— Begin Collected material —

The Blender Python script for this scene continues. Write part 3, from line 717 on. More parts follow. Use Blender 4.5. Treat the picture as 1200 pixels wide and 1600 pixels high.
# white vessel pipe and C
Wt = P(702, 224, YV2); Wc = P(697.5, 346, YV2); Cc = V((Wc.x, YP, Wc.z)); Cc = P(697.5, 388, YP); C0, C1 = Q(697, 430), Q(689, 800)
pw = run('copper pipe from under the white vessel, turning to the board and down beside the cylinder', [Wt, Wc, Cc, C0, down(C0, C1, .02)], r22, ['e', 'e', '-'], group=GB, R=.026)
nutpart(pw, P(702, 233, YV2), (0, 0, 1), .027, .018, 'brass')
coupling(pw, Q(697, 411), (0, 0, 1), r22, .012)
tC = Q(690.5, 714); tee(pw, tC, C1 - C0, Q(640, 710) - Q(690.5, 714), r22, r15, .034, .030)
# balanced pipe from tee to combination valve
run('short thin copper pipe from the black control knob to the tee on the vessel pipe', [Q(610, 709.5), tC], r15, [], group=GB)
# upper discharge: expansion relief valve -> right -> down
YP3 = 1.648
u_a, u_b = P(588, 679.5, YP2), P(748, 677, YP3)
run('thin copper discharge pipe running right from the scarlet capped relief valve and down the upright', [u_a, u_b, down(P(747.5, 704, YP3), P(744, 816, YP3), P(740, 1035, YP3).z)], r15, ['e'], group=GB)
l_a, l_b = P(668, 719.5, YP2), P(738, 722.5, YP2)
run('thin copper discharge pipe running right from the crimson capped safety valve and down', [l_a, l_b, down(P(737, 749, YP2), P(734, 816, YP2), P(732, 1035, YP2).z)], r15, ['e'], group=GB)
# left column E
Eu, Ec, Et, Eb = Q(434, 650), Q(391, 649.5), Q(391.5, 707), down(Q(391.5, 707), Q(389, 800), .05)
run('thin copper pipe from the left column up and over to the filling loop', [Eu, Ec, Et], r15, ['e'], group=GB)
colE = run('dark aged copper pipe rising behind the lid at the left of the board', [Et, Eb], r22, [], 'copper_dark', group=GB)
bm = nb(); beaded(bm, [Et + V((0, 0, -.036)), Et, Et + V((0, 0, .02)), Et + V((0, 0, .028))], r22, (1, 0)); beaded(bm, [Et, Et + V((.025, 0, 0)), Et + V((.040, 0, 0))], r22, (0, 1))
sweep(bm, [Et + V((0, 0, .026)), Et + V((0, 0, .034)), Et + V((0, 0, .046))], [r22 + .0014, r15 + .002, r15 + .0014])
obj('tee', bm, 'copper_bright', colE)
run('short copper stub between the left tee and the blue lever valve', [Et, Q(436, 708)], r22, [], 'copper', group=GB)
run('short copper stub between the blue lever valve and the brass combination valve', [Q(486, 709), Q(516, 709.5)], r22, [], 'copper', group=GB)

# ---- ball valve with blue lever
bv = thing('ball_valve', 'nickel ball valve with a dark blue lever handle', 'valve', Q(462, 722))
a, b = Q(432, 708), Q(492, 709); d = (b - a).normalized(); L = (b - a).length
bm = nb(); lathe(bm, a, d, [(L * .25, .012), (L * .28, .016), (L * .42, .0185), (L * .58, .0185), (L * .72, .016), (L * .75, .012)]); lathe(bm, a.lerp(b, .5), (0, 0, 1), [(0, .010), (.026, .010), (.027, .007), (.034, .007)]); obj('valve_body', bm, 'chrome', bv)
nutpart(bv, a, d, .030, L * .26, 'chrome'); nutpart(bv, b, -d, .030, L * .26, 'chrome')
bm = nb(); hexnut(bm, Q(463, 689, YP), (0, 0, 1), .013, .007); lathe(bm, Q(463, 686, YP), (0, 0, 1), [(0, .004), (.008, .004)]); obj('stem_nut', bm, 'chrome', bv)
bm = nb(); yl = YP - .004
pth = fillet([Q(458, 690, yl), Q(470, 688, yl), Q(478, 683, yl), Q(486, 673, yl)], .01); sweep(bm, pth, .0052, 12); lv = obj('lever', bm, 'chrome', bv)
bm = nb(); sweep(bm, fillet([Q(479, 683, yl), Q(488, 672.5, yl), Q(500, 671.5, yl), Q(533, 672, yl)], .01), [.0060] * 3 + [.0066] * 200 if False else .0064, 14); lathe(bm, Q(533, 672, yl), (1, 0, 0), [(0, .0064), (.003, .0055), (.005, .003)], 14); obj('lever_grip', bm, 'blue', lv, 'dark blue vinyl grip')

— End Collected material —

§ Direction
Make an exact copy of the material above.

§ Answer to the exercise
The Blender Python script for this scene continues. Write part 3, from line 717 on. More parts follow. Use Blender 4.5. Treat the picture as 1200 pixels wide and 1600 pixels high.
# white vessel pipe and C
Wt = P(702, 224, YV2); Wc = P(697.5, 346, YV2); Cc = V((Wc.x, YP, Wc.z)); Cc = P(697.5, 388, YP); C0, C1 = Q(697, 430), Q(689, 800)
pw = run('copper pipe from under the white vessel, turning to the board and down beside the cylinder', [Wt, Wc, Cc, C0, down(C0, C1, .02)], r22, ['e', 'e', '-'], group=GB, R=.026)
nutpart(pw, P(702, 233, YV2), (0, 0, 1), .027, .018, 'brass')
coupling(pw, Q(697, 411), (0, 0, 1), r22, .012)
tC = Q(690.5, 714); tee(pw, tC, C1 - C0, Q(640, 710) - Q(690.5, 714), r22, r15, .034, .030)
# balanced pipe from tee to combination valve
run('short thin copper pipe from the black control knob to the tee on the vessel pipe', [Q(610, 709.5), tC], r15, [], group=GB)
# upper discharge: expansion relief valve -> right -> down
YP3 = 1.648
u_a, u_b = P(588, 679.5, YP2), P(748, 677, YP3)
run('thin copper discharge pipe running right from the scarlet capped relief valve and down the upright', [u_a, u_b, down(P(747.5, 704, YP3), P(744, 816, YP3), P(740, 1035, YP3).z)], r15, ['e'], group=GB)
l_a, l_b = P(668, 719.5, YP2), P(738, 722.5, YP2)
run('thin copper discharge pipe running right from the crimson capped safety valve and down', [l_a, l_b, down(P(737, 749, YP2), P(734, 816, YP2), P(732, 1035, YP2).z)], r15, ['e'], group=GB)
# left column E
Eu, Ec, Et, Eb = Q(434, 650), Q(391, 649.5), Q(391.5, 707), down(Q(391.5, 707), Q(389, 800), .05)
run('thin copper pipe from the left column up and over to the filling loop', [Eu, Ec, Et], r15, ['e'], group=GB)
colE = run('dark aged copper pipe rising behind the lid at the left of the board', [Et, Eb], r22, [], 'copper_dark', group=GB)
bm = nb(); beaded(bm, [Et + V((0, 0, -.036)), Et, Et + V((0, 0, .02)), Et + V((0, 0, .028))], r22, (1, 0)); beaded(bm, [Et, Et + V((.025, 0, 0)), Et + V((.040, 0, 0))], r22, (0, 1))
sweep(bm, [Et + V((0, 0, .026)), Et + V((0, 0, .034)), Et + V((0, 0, .046))], [r22 + .0014, r15 + .002, r15 + .0014])
obj('tee', bm, 'copper_bright', colE)
run('short copper stub between the left tee and the blue lever valve', [Et, Q(436, 708)], r22, [], 'copper', group=GB)
run('short copper stub between the blue lever valve and the brass combination valve', [Q(486, 709), Q(516, 709.5)], r22, [], 'copper', group=GB)

# ---- ball valve with blue lever
bv = thing('ball_valve', 'nickel ball valve with a dark blue lever handle', 'valve', Q(462, 722))
a, b = Q(432, 708), Q(492, 709); d = (b - a).normalized(); L = (b - a).length
bm = nb(); lathe(bm, a, d, [(L * .25, .012), (L * .28, .016), (L * .42, .0185), (L * .58, .0185), (L * .72, .016), (L * .75, .012)]); lathe(bm, a.lerp(b, .5), (0, 0, 1), [(0, .010), (.026, .010), (.027, .007), (.034, .007)]); obj('valve_body', bm, 'chrome', bv)
nutpart(bv, a, d, .030, L * .26, 'chrome'); nutpart(bv, b, -d, .030, L * .26, 'chrome')
bm = nb(); hexnut(bm, Q(463, 689, YP), (0, 0, 1), .013, .007); lathe(bm, Q(463, 686, YP), (0, 0, 1), [(0, .004), (.008, .004)]); obj('stem_nut', bm, 'chrome', bv)
bm = nb(); yl = YP - .004
pth = fillet([Q(458, 690, yl), Q(470, 688, yl), Q(478, 683, yl), Q(486, 673, yl)], .01); sweep(bm, pth, .0052, 12); lv = obj('lever', bm, 'chrome', bv)
bm = nb(); sweep(bm, fillet([Q(479, 683, yl), Q(488, 672.5, yl), Q(500, 671.5, yl), Q(533, 672, yl)], .01), [.0060] * 3 + [.0066] * 200 if False else .0064, 14); lathe(bm, Q(533, 672, yl), (1, 0, 0), [(0, .0064), (.003, .0055), (.005, .003)], 14); obj('lever_grip', bm, 'blue', lv, 'dark blue vinyl grip')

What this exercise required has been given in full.